Why most lemmy instances blocked threads
Why most lemmy instances blocked threads
İsn't more user=more content what is wrong with Instagram threads (sorry for my bad English)
Why most lemmy instances blocked threads
İsn't more user=more content what is wrong with Instagram threads (sorry for my bad English)
There are multiple reasons depending on who you ask and the specific instance:
which IMO is a bit silly - Meta can and probably is scraping all the available public information anyway, defederating doesn’t really fix that
If they're federated everything gets sent to them automatically.
If they're not, they only get the info users see, and it's a hassle to compile index and store. Like they could keep a running index of every user page, but why would they?
The only information that actually gets federated to other servers is public information that is globally visible anyway. Fediverse servers don't (or at least SHOULDN'T) trust each other.
It's not actually that hard to index and store the information, especially if you just want textual post data - Mastodon at least can serve you an easy to parse version of a user's posts if you request it. Sure you need to poll for the information rather than it just being sent to you, but I think if they were motivated enough they could do it.
Easy to spin up a scrapper server that isn't threads to collect data.
Thank you for answering my question
Privacy - Meta has a really bad track record of user privacy. There is the worry that federating with them will result in them scraping user data from users (which IMO is a bit silly - Meta can and probably is scraping all the available public information anyway, defederating doesn’t really fix that).
Yeah, I was gonna say...as things stand, the privacy situation on the Threadiverse is in many respects weaker than on, say, Reddit. Yeah, you get to choose the third-party app that may live on a phone, or the Web client, and your instances only directly pushes some data out via federation.
However, if you're on the Threadiverse, then you have no idea what a given Threadiverse instance out there pulling in federated data is storing. You don't know how secure your instances is, even if your instance admin has the best intentions. Unless your instance is whitelisting a very limited set of trusted instances or isn't federating at all and is private, treating anything you put out there as basically accessible to every organization and company is probably a good idea.
Your own instance may not retain deleted (including by mods or admins) or edited comments, but it's a good bet that if someone else's instance isn't yet, they will, and they'll permit recovering them.
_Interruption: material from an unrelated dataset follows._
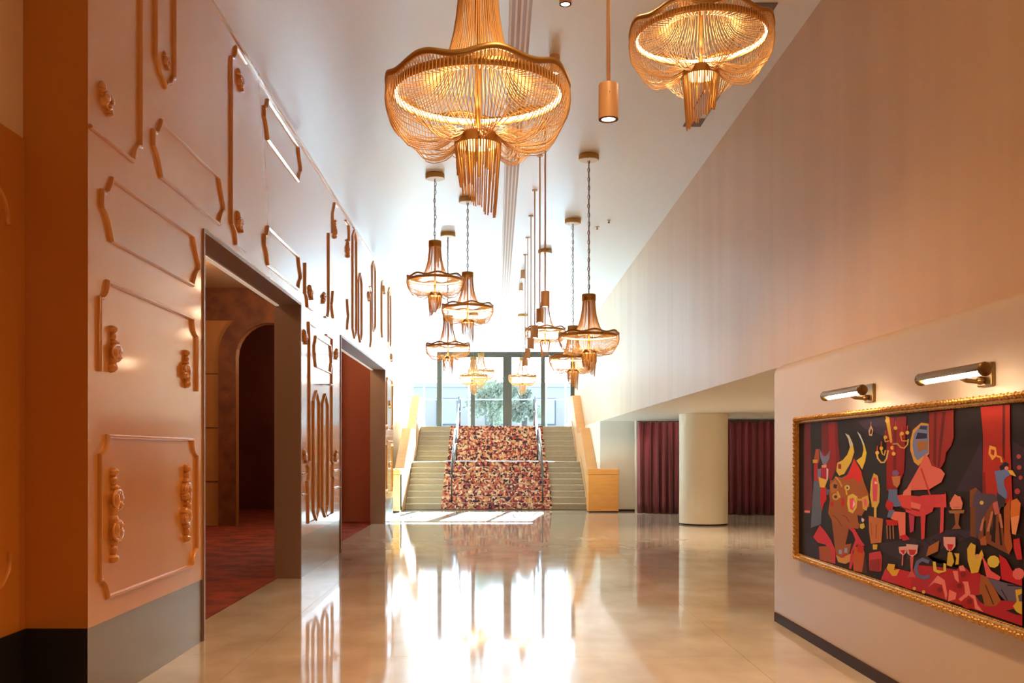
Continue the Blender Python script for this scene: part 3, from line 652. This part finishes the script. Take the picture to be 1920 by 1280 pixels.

There were people doing this on Reddit via pushshift.io.
It's probably possible to have people analyzing comment activity to detect where someone's instance is, based on time-of-day and holiday and so forth activity; people had several sites doing this for Reddit.
And it's probably not that hard to obtain a user's IP address, so either you want to be okay with what you're posting maybe being linked to your IP or avoid having a persistent IP, like, via use of a VPN or something. Probably possible for someone to at least roughly geolocate an IP. Might be possible to correlate it with other logs; if someone, for example, has access to someone's Steam login history and can link that to an identity and can link both to an IP address at different times, they can probably deanonymize a user.
There are also text classifiers that can run on comments, extract things like someone's likely gender and anything else that you've trained a statistical text classifier on a large-enough corpus. Probably can get at least approximate age, and I've seen classifiers that aim at identifying roughly where someone lives. Some famous examples of deanonymization via text:
With Reddit or similar, Reddit's probably gonna data-mine what they can and may sell it to some parties, but they also probably won't be directly feeding it to random unsavory person, though it may wind up in their hands.
There are probably a couple of good ways that lemmy/kbin could legitimately improve privacy.
Not trying to shame ya or anything, just educate. This was a very easy thing to find using the lemmy search function, here's the top result when searching "meta threads".
Edit: I share site functionality and link a very thorough discussion that is relevant to the question and still get downvotes. Awesome, yall have a great day.
Where is the Is search thing?
they are afraid that they wont be able to stop themselves from utilizing any of Threads bells and whistles thereby making themselves dependant, or that they are incapable of moderating sub-scripted content flowing from Threads.
most just hate meta so very very much as to not want to associate with them.